## [Do this]
Below is a block of records; repeat all of them exactly.

======== Data section ========

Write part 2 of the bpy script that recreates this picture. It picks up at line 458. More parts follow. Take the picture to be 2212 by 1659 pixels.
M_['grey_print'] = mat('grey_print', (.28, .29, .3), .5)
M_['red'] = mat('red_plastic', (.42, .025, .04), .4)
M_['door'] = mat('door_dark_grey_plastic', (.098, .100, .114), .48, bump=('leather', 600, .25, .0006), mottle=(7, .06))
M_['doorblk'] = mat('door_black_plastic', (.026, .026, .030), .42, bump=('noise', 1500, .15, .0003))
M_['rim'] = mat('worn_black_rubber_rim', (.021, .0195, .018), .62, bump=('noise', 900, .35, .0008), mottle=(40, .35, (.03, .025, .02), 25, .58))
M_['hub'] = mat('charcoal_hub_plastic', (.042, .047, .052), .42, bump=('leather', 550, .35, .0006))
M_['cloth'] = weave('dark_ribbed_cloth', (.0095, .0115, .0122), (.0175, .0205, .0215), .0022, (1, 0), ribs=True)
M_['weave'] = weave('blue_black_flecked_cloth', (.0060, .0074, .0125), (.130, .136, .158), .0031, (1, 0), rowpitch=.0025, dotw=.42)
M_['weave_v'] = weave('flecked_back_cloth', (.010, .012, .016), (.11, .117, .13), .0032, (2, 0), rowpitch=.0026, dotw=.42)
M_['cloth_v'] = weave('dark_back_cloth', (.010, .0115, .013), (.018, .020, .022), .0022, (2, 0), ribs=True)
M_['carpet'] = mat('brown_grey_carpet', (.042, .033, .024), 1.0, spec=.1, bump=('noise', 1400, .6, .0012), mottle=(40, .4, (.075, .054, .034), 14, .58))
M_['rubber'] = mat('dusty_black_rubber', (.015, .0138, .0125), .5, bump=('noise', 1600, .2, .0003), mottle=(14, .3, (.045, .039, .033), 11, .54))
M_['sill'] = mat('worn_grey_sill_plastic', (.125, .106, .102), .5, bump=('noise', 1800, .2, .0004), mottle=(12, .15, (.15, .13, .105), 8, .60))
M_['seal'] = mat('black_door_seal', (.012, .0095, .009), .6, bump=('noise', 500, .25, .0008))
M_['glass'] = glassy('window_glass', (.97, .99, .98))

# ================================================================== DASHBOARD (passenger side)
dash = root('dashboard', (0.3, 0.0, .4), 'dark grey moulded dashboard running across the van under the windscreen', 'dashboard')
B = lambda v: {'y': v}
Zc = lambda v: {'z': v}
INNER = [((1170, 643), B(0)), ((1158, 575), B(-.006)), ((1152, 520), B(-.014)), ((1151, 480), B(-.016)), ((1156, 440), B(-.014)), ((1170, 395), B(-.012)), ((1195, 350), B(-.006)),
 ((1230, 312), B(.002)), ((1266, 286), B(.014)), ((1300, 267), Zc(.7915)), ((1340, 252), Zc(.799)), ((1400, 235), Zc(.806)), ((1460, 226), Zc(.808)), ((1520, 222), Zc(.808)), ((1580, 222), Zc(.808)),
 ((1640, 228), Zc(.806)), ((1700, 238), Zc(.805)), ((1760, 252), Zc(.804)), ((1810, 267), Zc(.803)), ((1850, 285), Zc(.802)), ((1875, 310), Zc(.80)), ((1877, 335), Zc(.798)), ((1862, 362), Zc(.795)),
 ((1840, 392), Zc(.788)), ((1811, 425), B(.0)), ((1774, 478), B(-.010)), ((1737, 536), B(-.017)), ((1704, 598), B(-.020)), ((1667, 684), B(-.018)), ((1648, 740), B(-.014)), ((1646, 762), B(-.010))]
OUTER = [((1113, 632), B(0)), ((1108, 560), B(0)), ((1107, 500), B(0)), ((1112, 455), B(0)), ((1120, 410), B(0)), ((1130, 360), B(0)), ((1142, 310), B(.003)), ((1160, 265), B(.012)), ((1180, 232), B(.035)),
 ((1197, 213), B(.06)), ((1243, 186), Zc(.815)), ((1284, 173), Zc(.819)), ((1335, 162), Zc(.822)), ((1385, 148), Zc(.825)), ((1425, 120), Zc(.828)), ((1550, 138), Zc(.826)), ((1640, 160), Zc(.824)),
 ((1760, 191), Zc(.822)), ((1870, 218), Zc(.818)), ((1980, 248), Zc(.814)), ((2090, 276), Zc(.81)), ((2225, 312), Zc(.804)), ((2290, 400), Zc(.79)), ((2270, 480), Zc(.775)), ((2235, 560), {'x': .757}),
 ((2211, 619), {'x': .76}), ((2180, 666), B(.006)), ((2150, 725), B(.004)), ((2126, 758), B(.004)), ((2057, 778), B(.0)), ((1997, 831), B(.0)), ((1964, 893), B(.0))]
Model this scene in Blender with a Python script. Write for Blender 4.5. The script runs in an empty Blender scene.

========

## [Full solution]
Write part 2 of the bpy script that recreates this picture. It picks up at line 458. More parts follow. Take the picture to be 2212 by 1659 pixels.
M_['grey_print'] = mat('grey_print', (.28, .29, .3), .5)
M_['red'] = mat('red_plastic', (.42, .025, .04), .4)
M_['door'] = mat('door_dark_grey_plastic', (.098, .100, .114), .48, bump=('leather', 600, .25, .0006), mottle=(7, .06))
M_['doorblk'] = mat('door_black_plastic', (.026, .026, .030), .42, bump=('noise', 1500, .15, .0003))
M_['rim'] = mat('worn_black_rubber_rim', (.021, .0195, .018), .62, bump=('noise', 900, .35, .0008), mottle=(40, .35, (.03, .025, .02), 25, .58))
M_['hub'] = mat('charcoal_hub_plastic', (.042, .047, .052), .42, bump=('leather', 550, .35, .0006))
M_['cloth'] = weave('dark_ribbed_cloth', (.0095, .0115, .0122), (.0175, .0205, .0215), .0022, (1, 0), ribs=True)
M_['weave'] = weave('blue_black_flecked_cloth', (.0060, .0074, .0125), (.130, .136, .158), .0031, (1, 0), rowpitch=.0025, dotw=.42)
M_['weave_v'] = weave('flecked_back_cloth', (.010, .012, .016), (.11, .117, .13), .0032, (2, 0), rowpitch=.0026, dotw=.42)
M_['cloth_v'] = weave('dark_back_cloth', (.010, .0115, .013), (.018, .020, .022), .0022, (2, 0), ribs=True)
M_['carpet'] = mat('brown_grey_carpet', (.042, .033, .024), 1.0, spec=.1, bump=('noise', 1400, .6, .0012), mottle=(40, .4, (.075, .054, .034), 14, .58))
M_['rubber'] = mat('dusty_black_rubber', (.015, .0138, .0125), .5, bump=('noise', 1600, .2, .0003), mottle=(14, .3, (.045, .039, .033), 11, .54))
M_['sill'] = mat('worn_grey_sill_plastic', (.125, .106, .102), .5, bump=('noise', 1800, .2, .0004), mottle=(12, .15, (.15, .13, .105), 8, .60))
M_['seal'] = mat('black_door_seal', (.012, .0095, .009), .6, bump=('noise', 500, .25, .0008))
M_['glass'] = glassy('window_glass', (.97, .99, .98))

# ================================================================== DASHBOARD (passenger side)
dash = root('dashboard', (0.3, 0.0, .4), 'dark grey moulded dashboard running across the van under the windscreen', 'dashboard')
B = lambda v: {'y': v}
Zc = lambda v: {'z': v}
INNER = [((1170, 643), B(0)), ((1158, 575), B(-.006)), ((1152, 520), B(-.014)), ((1151, 480), B(-.016)), ((1156, 440), B(-.014)), ((1170, 395), B(-.012)), ((1195, 350), B(-.006)),
 ((1230, 312), B(.002)), ((1266, 286), B(.014)), ((1300, 267), Zc(.7915)), ((1340, 252), Zc(.799)), ((1400, 235), Zc(.806)), ((1460, 226), Zc(.808)), ((1520, 222), Zc(.808)), ((1580, 222), Zc(.808)),
 ((1640, 228), Zc(.806)), ((1700, 238), Zc(.805)), ((1760, 252), Zc(.804)), ((1810, 267), Zc(.803)), ((1850, 285), Zc(.802)), ((1875, 310), Zc(.80)), ((1877, 335), Zc(.798)), ((1862, 362), Zc(.795)),
 ((1840, 392), Zc(.788)), ((1811, 425), B(.0)), ((1774, 478), B(-.010)), ((1737, 536), B(-.017)), ((1704, 598), B(-.020)), ((1667, 684), B(-.018)), ((1648, 740), B(-.014)), ((1646, 762), B(-.010))]
OUTER = [((1113, 632), B(0)), ((1108, 560), B(0)), ((1107, 500), B(0)), ((1112, 455), B(0)), ((1120, 410), B(0)), ((1130, 360), B(0)), ((1142, 310), B(.003)), ((1160, 265), B(.012)), ((1180, 232), B(.035)),
 ((1197, 213), B(.06)), ((1243, 186), Zc(.815)), ((1284, 173), Zc(.819)), ((1335, 162), Zc(.822)), ((1385, 148), Zc(.825)), ((1425, 120), Zc(.828)), ((1550, 138), Zc(.826)), ((1640, 160), Zc(.824)),
 ((1760, 191), Zc(.822)), ((1870, 218), Zc(.818)), ((1980, 248), Zc(.814)), ((2090, 276), Zc(.81)), ((2225, 312), Zc(.804)), ((2290, 400), Zc(.79)), ((2270, 480), Zc(.775)), ((2235, 560), {'x': .757}),
 ((2211, 619), {'x': .76}), ((2180, 666), B(.006)), ((2150, 725), B(.004)), ((2126, 758), B(.004)), ((2057, 778), B(.0)), ((1997, 831), B(.0)), ((1964, 893), B(.0))]
Model this scene in Blender with a Python script. Write for Blender 4.5. The script runs in an empty Blender scene.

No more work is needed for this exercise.